■ **WHAT IS NEEDED**
Type out the material below exactly.

■ **SUPPLIED DATA**
◆ ◆ ◆ ◆ ◆ ◆ ◆

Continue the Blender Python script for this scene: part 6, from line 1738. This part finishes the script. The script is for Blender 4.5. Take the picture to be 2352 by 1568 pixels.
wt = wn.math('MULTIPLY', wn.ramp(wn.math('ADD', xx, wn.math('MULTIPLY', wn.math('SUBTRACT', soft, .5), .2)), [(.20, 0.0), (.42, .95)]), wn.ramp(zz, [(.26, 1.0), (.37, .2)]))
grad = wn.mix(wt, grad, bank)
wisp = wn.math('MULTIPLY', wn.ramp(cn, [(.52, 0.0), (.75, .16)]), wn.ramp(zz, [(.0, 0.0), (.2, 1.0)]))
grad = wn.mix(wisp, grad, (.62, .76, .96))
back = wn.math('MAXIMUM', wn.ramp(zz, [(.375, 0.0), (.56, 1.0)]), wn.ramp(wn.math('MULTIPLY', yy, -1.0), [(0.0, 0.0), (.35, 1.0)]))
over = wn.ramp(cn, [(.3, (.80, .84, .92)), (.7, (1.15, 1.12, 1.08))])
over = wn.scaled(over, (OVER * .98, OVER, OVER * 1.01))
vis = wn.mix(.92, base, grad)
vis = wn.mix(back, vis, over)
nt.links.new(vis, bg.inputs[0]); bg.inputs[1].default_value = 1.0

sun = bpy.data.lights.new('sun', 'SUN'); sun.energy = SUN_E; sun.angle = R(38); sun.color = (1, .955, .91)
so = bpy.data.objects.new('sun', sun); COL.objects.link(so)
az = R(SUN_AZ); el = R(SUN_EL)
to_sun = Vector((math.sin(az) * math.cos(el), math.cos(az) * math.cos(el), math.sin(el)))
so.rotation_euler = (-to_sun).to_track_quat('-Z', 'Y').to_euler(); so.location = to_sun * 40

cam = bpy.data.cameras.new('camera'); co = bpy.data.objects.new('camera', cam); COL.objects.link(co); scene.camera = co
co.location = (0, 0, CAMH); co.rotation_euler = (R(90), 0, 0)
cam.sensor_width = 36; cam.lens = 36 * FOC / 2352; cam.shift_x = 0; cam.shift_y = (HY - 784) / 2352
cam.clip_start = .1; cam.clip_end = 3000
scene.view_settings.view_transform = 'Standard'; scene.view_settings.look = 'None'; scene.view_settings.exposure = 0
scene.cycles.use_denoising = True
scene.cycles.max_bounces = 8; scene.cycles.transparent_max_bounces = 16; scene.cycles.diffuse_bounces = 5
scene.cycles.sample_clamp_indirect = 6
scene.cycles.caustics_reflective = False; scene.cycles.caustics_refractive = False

◆ ◆ ◆ ◆ ◆ ◆ ◆

■ **OUTPUT FOR THIS EXERCISE**
Continue the Blender Python script for this scene: part 6, from line 1738. This part finishes the script. The script is for Blender 4.5. Take the picture to be 2352 by 1568 pixels.
wt = wn.math('MULTIPLY', wn.ramp(wn.math('ADD', xx, wn.math('MULTIPLY', wn.math('SUBTRACT', soft, .5), .2)), [(.20, 0.0), (.42, .95)]), wn.ramp(zz, [(.26, 1.0), (.37, .2)]))
grad = wn.mix(wt, grad, bank)
wisp = wn.math('MULTIPLY', wn.ramp(cn, [(.52, 0.0), (.75, .16)]), wn.ramp(zz, [(.0, 0.0), (.2, 1.0)]))
grad = wn.mix(wisp, grad, (.62, .76, .96))
back = wn.math('MAXIMUM', wn.ramp(zz, [(.375, 0.0), (.56, 1.0)]), wn.ramp(wn.math('MULTIPLY', yy, -1.0), [(0.0, 0.0), (.35, 1.0)]))
over = wn.ramp(cn, [(.3, (.80, .84, .92)), (.7, (1.15, 1.12, 1.08))])
over = wn.scaled(over, (OVER * .98, OVER, OVER * 1.01))
vis = wn.mix(.92, base, grad)
vis = wn.mix(back, vis, over)
nt.links.new(vis, bg.inputs[0]); bg.inputs[1].default_value = 1.0

sun = bpy.data.lights.new('sun', 'SUN'); sun.energy = SUN_E; sun.angle = R(38); sun.color = (1, .955, .91)
so = bpy.data.objects.new('sun', sun); COL.objects.link(so)
az = R(SUN_AZ); el = R(SUN_EL)
to_sun = Vector((math.sin(az) * math.cos(el), math.cos(az) * math.cos(el), math.sin(el)))
so.rotation_euler = (-to_sun).to_track_quat('-Z', 'Y').to_euler(); so.location = to_sun * 40

cam = bpy.data.cameras.new('camera'); co = bpy.data.objects.new('camera', cam); COL.objects.link(co); scene.camera = co
co.location = (0, 0, CAMH); co.rotation_euler = (R(90), 0, 0)
cam.sensor_width = 36; cam.lens = 36 * FOC / 2352; cam.shift_x = 0; cam.shift_y = (HY - 784) / 2352
cam.clip_start = .1; cam.clip_end = 3000
scene.view_settings.view_transform = 'Standard'; scene.view_settings.look = 'None'; scene.view_settings.exposure = 0
scene.cycles.use_denoising = True
scene.cycles.max_bounces = 8; scene.cycles.transparent_max_bounces = 16; scene.cycles.diffuse_bounces = 5
scene.cycles.sample_clamp_indirect = 6
scene.cycles.caustics_reflective = False; scene.cycles.caustics_refractive = False